━━━━━ Stored data ━━━━━
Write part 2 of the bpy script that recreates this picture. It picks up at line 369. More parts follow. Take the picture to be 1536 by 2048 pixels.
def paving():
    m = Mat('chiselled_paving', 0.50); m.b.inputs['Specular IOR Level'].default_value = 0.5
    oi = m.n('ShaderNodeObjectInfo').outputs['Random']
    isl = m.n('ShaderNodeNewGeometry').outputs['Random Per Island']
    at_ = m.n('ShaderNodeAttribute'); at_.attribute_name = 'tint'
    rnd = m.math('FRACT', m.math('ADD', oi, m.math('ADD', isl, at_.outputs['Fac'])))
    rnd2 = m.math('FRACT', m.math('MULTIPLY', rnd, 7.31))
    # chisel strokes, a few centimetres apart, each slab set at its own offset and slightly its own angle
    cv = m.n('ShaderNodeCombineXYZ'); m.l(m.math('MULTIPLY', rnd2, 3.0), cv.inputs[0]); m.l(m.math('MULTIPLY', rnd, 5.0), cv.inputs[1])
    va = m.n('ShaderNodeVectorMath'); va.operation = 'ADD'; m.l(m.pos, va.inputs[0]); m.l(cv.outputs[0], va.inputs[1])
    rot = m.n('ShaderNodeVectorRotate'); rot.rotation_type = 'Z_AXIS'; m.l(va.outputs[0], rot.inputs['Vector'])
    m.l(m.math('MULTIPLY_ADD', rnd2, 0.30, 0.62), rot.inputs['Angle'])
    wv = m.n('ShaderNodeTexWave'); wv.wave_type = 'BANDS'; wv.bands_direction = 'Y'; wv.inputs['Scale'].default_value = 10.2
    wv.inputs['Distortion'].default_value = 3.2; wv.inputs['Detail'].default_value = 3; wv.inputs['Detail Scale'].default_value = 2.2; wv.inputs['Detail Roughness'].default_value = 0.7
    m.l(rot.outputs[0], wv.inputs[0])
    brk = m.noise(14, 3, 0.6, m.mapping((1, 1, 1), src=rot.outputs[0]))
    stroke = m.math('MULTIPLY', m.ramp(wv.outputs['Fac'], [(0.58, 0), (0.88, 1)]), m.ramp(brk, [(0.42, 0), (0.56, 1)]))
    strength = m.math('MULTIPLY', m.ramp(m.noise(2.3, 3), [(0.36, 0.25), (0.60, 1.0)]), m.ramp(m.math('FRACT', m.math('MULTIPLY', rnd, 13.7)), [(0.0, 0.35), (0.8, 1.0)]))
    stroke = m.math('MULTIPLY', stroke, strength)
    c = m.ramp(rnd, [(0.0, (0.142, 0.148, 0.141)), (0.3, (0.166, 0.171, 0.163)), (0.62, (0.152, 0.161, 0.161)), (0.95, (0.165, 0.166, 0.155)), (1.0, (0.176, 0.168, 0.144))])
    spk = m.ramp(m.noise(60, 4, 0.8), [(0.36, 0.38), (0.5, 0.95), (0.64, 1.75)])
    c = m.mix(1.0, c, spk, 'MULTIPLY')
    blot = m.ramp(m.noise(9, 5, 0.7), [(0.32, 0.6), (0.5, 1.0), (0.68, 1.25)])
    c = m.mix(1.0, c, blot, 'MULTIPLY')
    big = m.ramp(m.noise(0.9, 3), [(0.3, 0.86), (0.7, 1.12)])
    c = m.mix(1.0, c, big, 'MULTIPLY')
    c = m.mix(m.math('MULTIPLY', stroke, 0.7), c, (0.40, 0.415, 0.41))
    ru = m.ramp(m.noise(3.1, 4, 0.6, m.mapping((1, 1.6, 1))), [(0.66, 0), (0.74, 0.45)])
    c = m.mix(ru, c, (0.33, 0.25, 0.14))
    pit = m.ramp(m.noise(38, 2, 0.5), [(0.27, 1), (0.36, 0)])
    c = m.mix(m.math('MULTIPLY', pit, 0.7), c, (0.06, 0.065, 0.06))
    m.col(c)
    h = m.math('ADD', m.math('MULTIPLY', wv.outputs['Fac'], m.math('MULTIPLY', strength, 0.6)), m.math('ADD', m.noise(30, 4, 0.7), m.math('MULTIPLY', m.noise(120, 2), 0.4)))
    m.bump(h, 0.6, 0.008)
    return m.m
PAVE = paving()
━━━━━
Goal of the exercise:
Extract the complete listing above, reproducing each line exactly.

Response for this exercise:
Write part 2 of the bpy script that recreates this picture. It picks up at line 369. More parts follow. Take the picture to be 1536 by 2048 pixels.
def paving():
    m = Mat('chiselled_paving', 0.50); m.b.inputs['Specular IOR Level'].default_value = 0.5
    oi = m.n('ShaderNodeObjectInfo').outputs['Random']
    isl = m.n('ShaderNodeNewGeometry').outputs['Random Per Island']
    at_ = m.n('ShaderNodeAttribute'); at_.attribute_name = 'tint'
    rnd = m.math('FRACT', m.math('ADD', oi, m.math('ADD', isl, at_.outputs['Fac'])))
    rnd2 = m.math('FRACT', m.math('MULTIPLY', rnd, 7.31))
    # chisel strokes, a few centimetres apart, each slab set at its own offset and slightly its own angle
    cv = m.n('ShaderNodeCombineXYZ'); m.l(m.math('MULTIPLY', rnd2, 3.0), cv.inputs[0]); m.l(m.math('MULTIPLY', rnd, 5.0), cv.inputs[1])
    va = m.n('ShaderNodeVectorMath'); va.operation = 'ADD'; m.l(m.pos, va.inputs[0]); m.l(cv.outputs[0], va.inputs[1])
    rot = m.n('ShaderNodeVectorRotate'); rot.rotation_type = 'Z_AXIS'; m.l(va.outputs[0], rot.inputs['Vector'])
    m.l(m.math('MULTIPLY_ADD', rnd2, 0.30, 0.62), rot.inputs['Angle'])
    wv = m.n('ShaderNodeTexWave'); wv.wave_type = 'BANDS'; wv.bands_direction = 'Y'; wv.inputs['Scale'].default_value = 10.2
    wv.inputs['Distortion'].default_value = 3.2; wv.inputs['Detail'].default_value = 3; wv.inputs['Detail Scale'].default_value = 2.2; wv.inputs['Detail Roughness'].default_value = 0.7
    m.l(rot.outputs[0], wv.inputs[0])
    brk = m.noise(14, 3, 0.6, m.mapping((1, 1, 1), src=rot.outputs[0]))
    stroke = m.math('MULTIPLY', m.ramp(wv.outputs['Fac'], [(0.58, 0), (0.88, 1)]), m.ramp(brk, [(0.42, 0), (0.56, 1)]))
    strength = m.math('MULTIPLY', m.ramp(m.noise(2.3, 3), [(0.36, 0.25), (0.60, 1.0)]), m.ramp(m.math('FRACT', m.math('MULTIPLY', rnd, 13.7)), [(0.0, 0.35), (0.8, 1.0)]))
    stroke = m.math('MULTIPLY', stroke, strength)
    c = m.ramp(rnd, [(0.0, (0.142, 0.148, 0.141)), (0.3, (0.166, 0.171, 0.163)), (0.62, (0.152, 0.161, 0.161)), (0.95, (0.165, 0.166, 0.155)), (1.0, (0.176, 0.168, 0.144))])
    spk = m.ramp(m.noise(60, 4, 0.8), [(0.36, 0.38), (0.5, 0.95), (0.64, 1.75)])
    c = m.mix(1.0, c, spk, 'MULTIPLY')
    blot = m.ramp(m.noise(9, 5, 0.7), [(0.32, 0.6), (0.5, 1.0), (0.68, 1.25)])
    c = m.mix(1.0, c, blot, 'MULTIPLY')
    big = m.ramp(m.noise(0.9, 3), [(0.3, 0.86), (0.7, 1.12)])
    c = m.mix(1.0, c, big, 'MULTIPLY')
    c = m.mix(m.math('MULTIPLY', stroke, 0.7), c, (0.40, 0.415, 0.41))
    ru = m.ramp(m.noise(3.1, 4, 0.6, m.mapping((1, 1.6, 1))), [(0.66, 0), (0.74, 0.45)])
    c = m.mix(ru, c, (0.33, 0.25, 0.14))
    pit = m.ramp(m.noise(38, 2, 0.5), [(0.27, 1), (0.36, 0)])
    c = m.mix(m.math('MULTIPLY', pit, 0.7), c, (0.06, 0.065, 0.06))
    m.col(c)
    h = m.math('ADD', m.math('MULTIPLY', wv.outputs['Fac'], m.math('MULTIPLY', strength, 0.6)), m.math('ADD', m.noise(30, 4, 0.7), m.math('MULTIPLY', m.noise(120, 2), 0.4)))
    m.bump(h, 0.6, 0.008)
    return m.m
PAVE = paving()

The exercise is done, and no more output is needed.